After detraining, we marched until we reached a quite pleasant-looking village,
the first I had been able to see at close quarters*. Far in the distance, I
could hear the rumble and thud so familiar a few months earlier. Once more, the
belly-tightening tension resumed its grip and I was all set to face and deal
with personal risks to the limit of my physical ability.
In that state, I
could play a role apparently a shade more light-hearted and carefree than my
normal one. The paramount necessity: to appear free of anxiety, as unruffled as
possible by nasty things which might be happening in the vicinity. And thus
would one exist during the coming months or years until relief came in the form
of wounds or death – but preferably, as optimistic youth would have it, in the
form of a piece of paper authorising one to depart from the scenes and stenches
of trench warfare and travel to a land where all was sweetness and kindness and
about which, to some extent, real memories had been replaced by fantasies.
In this village,
soldiers occupied most of the buildings. A brief stroll along the main road and
one or two along short side lanes revealed barns and out-houses serving as
quarters for the hoi polloi, while commissioned ranks luxuriated in farmhouses
and cottages. I viewed one splendid establishment through big, wrought-iron
gates; the buildings surrounded a large courtyard. One of our lads stood
outside on sentry duty. So, I wondered, what exalted rank dignified the
occupant of that fine residence?
I found
considerable wreckage at one end of the village, but also some small farmhouses
there still in the care of civilians, mostly women and old men. It was great, I
felt, as I often did during such interludes, to be in fairly close proximity to
non-military folk.
Just the sight of
females, from time to time, made the place seem homely. Not that any attractive
girls lived there, though many must have graced the place before filthy war and
rape, or the risk of it, drove them elsewhere… I still retain a mental picture
of a youngish woman behind whom I walked a while as she drove three cows along
a lane: her hair coarse and matted, she wore a man’s cap, an old, dark-blue,
military tunic much too big for her, a knee-length skirt of mud-coated, dark
cloth – below which her thick calves were clothed in British Army long pants,
with grey Army socks and heavy, Army boots on her feet. A boy such as I was
then could feel sympathy not untinged with amusement, but I imagined she would
remain totally safe from the lustful cravings of even the most sex-deprived old
soldiers. That apart, she was a good’un just to be in that place so near to the
front line, at risk from long-range enemy guns, trying to keep the little farm
going while her men were away.’
* From this point, and
for the duration of his 1916 Somme/Western Front experience, my father stopped
using place names and also – as you’ll see in a coy reference next week –
refused to name the Battalion he joined there. I don’t know why and I don’t
remember discussing it with him – which is odd, considering I asked about
almost everything else that needed clarifying. But my modest researches in
Battalion war diaries and Somme histories have led me to conclude that his
transfer was from the Royal Fusiliers to the Kensingtons (officially the 1/13th
London Regiment (Kensington)). By my reckoning from the available info, the
village he describes here was Souastre (15 miles south-west of Arras, recent
population 3-400). As to the date when he joined them, I’m going with May 14 –
when the Kensingtons’ War Diary notes “17 O.R. reinforcements received” (O.R.

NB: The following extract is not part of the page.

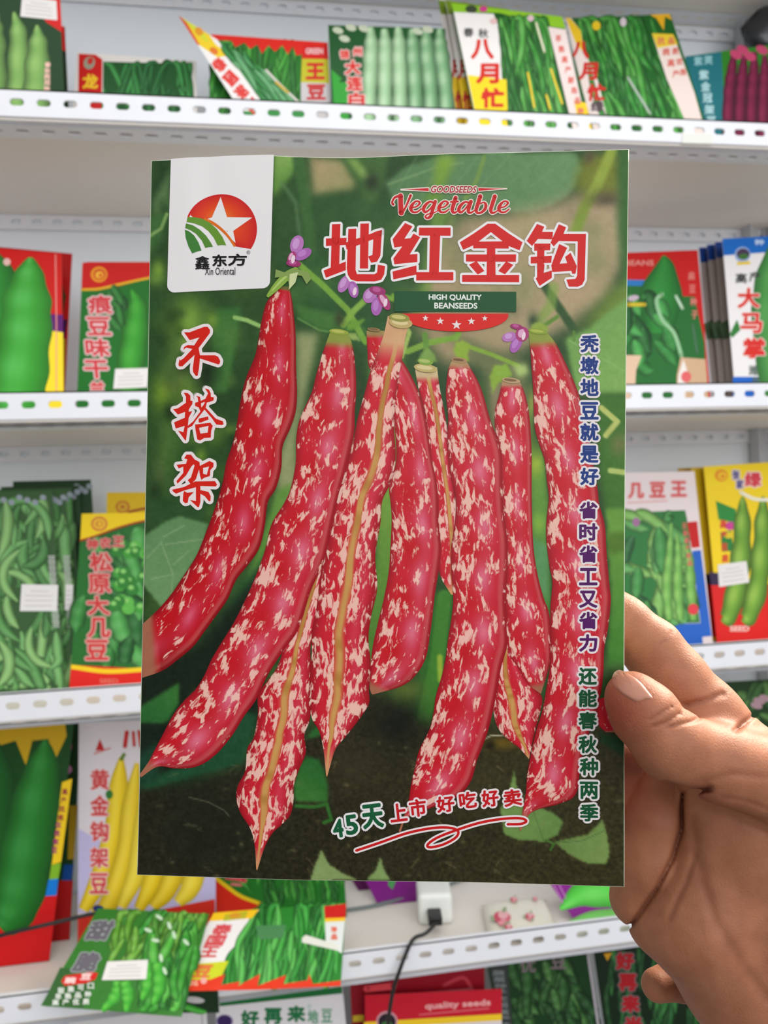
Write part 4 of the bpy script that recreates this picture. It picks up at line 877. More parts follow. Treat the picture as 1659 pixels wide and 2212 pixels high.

means Other Ranks) – although it may have been a little later; Alan MacDonald’s
extraordinarily detailed history of the Gommecourt sector on the Somme, Pro Patria Mori, says that, up to May
24, the Kensingtons acquired 100 ex-Gallipoli ORs from the 2/1st London.
All
the best –
FSS
Next week: Despite his
enduring bitterness at the Army, Sam is surprised to find that on the Western
Front foot soldiers are cared for far better than anything he’d experienced in
Gallipoli…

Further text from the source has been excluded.